I was once a big Twitter user, trying to get popular for being “internet funny.” Of course, that meant I wanted a following to validate my jokes. As a teenager with newfound programming skills, I saw a shortcut: I could build a tool to trick people into following me back.

This was my first time using the Twitter API, and really my first time interacting with any RESTful API. I wrote a program in C++ and ran it on a noisy, old desktop computer at home. I would leave it running all day while I was at school. letting it turn me into an influencer.

Server

The logic was simple but effective: I would enter a “seed” account (usually a celebrity with a similar audience to what I wanted), fetch their list of followers, and then my bot would follow those users.
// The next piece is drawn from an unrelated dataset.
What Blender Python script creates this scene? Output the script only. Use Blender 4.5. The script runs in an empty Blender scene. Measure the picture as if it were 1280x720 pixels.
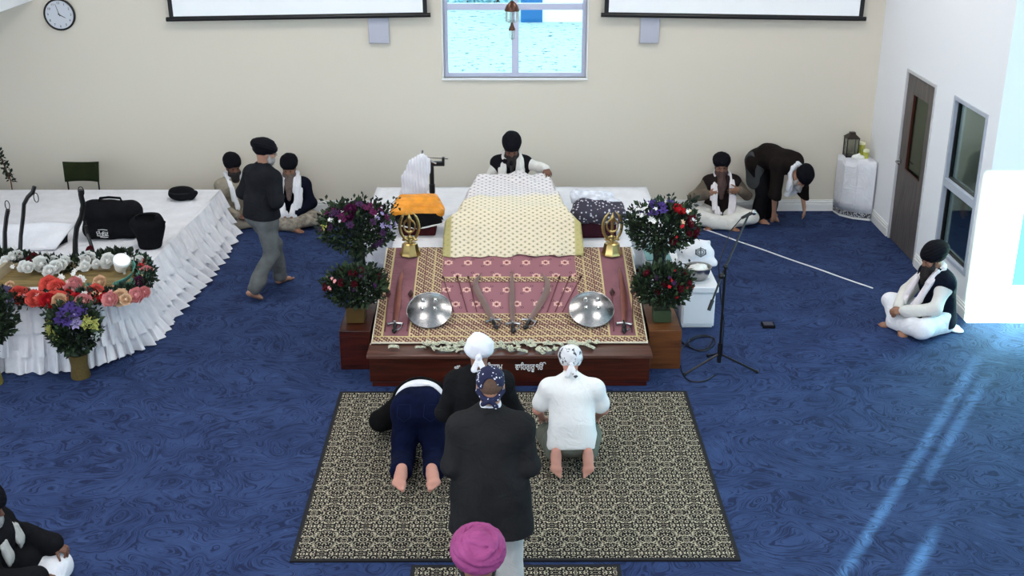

A while later, it would unfollow them to keep my follow-to-follower ratio in my favor.

Output

It worked surprisingly well. After a few weeks of constant uptime, I reached about 1,000 “unearned” followers. However, the success was short-lived. Twitter’s automated systems eventually flagged the aggressive follow/unfollow patterns. They put an end to the bot by revoking my API keys.

This project was a major learning milestone for me. This was my first time creating a server that had constant tasks to handle and my first time using an API. Later, I’d improve the program, in hopes of minimizing API abuse, but it was still pretty ineffective. Eventually, I realized that true engagement shouldn’t be automated, but earned, and I decommissioned the bot.